The drop in trade to South Sudan is being linked to the wider economic crisis gripping the country. A recent World Bank report titled A Pathway to Overcome the Crisis highlighted the impact of falling oil revenues caused by the ongoing war in Sudan.
South Sudan’s GDP shrunk by 30 percent, with the country losing $7 million per day in revenue, severely affecting its ability to import.
Ugandan economist Julius Mukunda explained that non-tariff barriers (NTBs), such as excessive customs checks and bureaucratic procedures, are discouraging traders from using formal channels. As a result, many are turning to informal trade routes to avoid costs and delays. According to BoU data, informal cross border exports rose from $564 million to $631 million during the same period.
Many of the goods traded informally include maize, beans, fish, bananas, eggs, onions, cattle and tomatoes. Manufactured goods such as footwear, clothing, maize flour, alcohol, soda, mattresses and synthetic hair are also part of the informal trade. South Sudan, like other neighbours, continues to receive these goods through unofficial channels.
Meanwhile, the Democratic Republic of Congo (DRC) remains Uganda’s biggest informal export destination, with trade growing from $318.8 million to $359.7 million, despite Uganda Revenue Authority’s decision to close key border points in March 2025. Smuggling has reportedly increased at closed borders such as Cyanika, Katuna, Kyeshero and Ishasha.
Across the region, NTBs are proving a major hurdle to regional integration. Beatrice Askul Moe, chairperson of the EAC Council of Ministers and Kenya’s Cabinet Secretary for EAC Affairs, revealed during the reading of the 2025/2026 EAC budget that 47 NTBs were reported in the past year, but only 16 were resolved.
Kenya’s protectionist policies have also limited Uganda’s exports. For example, Brookside Uganda, which once sent over 90 percent of its milk to Kenya, has been locked out of the Kenyan market for nearly three years. Mukunda noted that Uganda is now focusing on commercial diplomacy to find alternative export destinations.

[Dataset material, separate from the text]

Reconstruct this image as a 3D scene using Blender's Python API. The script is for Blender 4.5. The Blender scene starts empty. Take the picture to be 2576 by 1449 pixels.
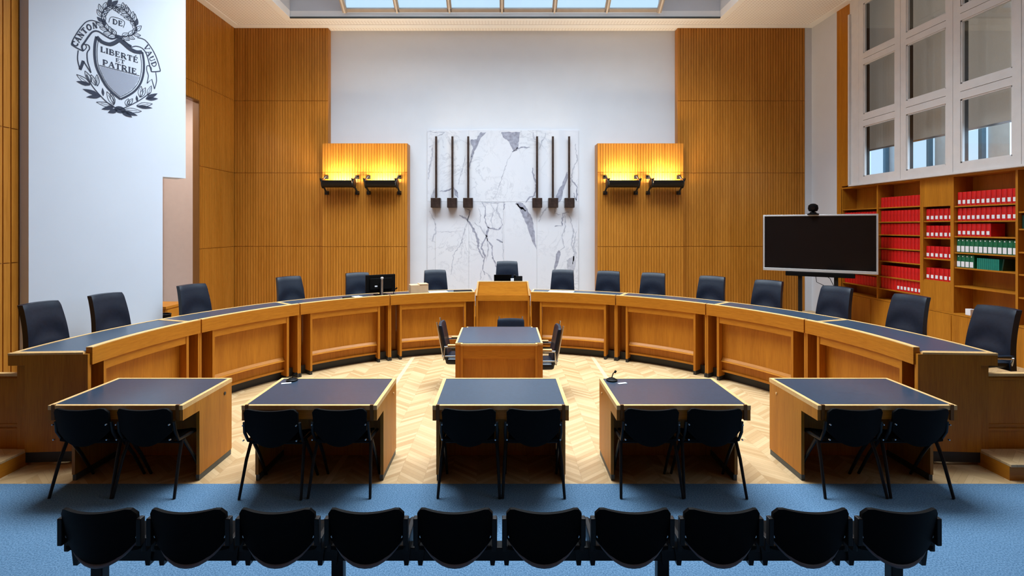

Rwanda’s imports from Uganda dropped slightly, from $311 million to $292.75 million. Formal exports fell from $291.44 million to $251.61 million. Kigali’s focus on building its own industrial base, especially in cement and construction materials, has reduced its reliance on Ugandan goods. Cimerwa Cement, owned by Devki Group, has doubled its production from 600,000 to 1.2 million tonnes per year in a bid to make Rwanda self-sufficient.

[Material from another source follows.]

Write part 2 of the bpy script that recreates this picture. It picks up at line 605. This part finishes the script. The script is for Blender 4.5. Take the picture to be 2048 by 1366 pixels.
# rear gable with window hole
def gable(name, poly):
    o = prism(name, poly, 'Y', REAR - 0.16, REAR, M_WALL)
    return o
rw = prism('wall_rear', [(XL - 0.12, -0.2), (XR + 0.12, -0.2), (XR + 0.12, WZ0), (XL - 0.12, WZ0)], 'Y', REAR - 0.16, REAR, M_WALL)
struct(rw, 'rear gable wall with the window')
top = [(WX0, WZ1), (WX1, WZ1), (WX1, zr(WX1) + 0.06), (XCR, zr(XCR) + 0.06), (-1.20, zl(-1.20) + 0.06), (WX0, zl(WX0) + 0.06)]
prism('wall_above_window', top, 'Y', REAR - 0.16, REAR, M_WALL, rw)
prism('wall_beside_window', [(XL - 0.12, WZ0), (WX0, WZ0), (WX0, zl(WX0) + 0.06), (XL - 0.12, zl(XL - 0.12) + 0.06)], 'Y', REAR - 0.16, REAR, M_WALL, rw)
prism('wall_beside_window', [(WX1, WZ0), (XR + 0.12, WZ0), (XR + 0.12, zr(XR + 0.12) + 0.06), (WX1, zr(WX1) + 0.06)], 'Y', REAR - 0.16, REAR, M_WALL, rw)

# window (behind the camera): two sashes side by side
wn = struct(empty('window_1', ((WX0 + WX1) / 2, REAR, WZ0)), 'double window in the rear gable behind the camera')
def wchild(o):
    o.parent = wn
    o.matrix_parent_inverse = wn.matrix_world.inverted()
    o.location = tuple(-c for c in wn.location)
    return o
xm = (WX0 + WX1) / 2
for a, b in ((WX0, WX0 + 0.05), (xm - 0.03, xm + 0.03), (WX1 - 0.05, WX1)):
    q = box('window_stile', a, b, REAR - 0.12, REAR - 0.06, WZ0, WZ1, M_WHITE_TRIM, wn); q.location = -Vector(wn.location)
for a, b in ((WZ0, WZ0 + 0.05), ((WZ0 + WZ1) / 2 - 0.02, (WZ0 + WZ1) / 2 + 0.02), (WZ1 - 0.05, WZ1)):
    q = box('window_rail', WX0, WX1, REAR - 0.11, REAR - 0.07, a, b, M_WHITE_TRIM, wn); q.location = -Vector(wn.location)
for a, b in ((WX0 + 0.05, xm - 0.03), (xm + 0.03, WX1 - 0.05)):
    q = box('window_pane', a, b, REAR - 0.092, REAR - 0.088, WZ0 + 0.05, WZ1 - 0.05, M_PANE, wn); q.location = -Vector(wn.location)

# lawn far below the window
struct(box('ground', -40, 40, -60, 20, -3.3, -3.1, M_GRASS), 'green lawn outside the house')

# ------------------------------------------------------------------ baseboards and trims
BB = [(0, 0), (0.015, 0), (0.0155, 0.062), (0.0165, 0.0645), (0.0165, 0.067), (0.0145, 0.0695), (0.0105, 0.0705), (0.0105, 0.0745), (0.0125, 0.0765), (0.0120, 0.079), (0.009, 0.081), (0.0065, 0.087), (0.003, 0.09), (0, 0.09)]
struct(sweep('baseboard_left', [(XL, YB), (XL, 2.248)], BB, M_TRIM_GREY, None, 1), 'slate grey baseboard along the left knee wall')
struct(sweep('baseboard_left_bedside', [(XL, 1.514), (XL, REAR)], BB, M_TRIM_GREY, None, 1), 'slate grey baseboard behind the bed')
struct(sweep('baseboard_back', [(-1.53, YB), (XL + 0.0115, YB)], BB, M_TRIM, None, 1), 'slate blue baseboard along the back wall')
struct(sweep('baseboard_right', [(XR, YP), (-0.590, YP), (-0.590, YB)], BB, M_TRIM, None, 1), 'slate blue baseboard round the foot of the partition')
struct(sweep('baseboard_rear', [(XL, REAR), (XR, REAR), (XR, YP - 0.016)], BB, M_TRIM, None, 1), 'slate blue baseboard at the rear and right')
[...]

Exports to Tanzania also declined, falling from $202.33 million to $171.8 million. Uganda’s limited industrial output is partly to blame, as domestic supply struggles to keep up with demand. Shadow Finance Minister Ibrahim Nganda Ssemujju recently told Parliament that more than 40 percent of Uganda’s 2,263 agro-processing facilities are not functional, while over half operate below capacity.
This downward trend in Uganda’s regional exports comes at a critical time for South Sudan, whose economy depends heavily on trade with Uganda for food, consumer goods and building materials. The slump in imports, coupled with domestic inflation and conflict related disruptions, may worsen food insecurity and economic pressures in the country.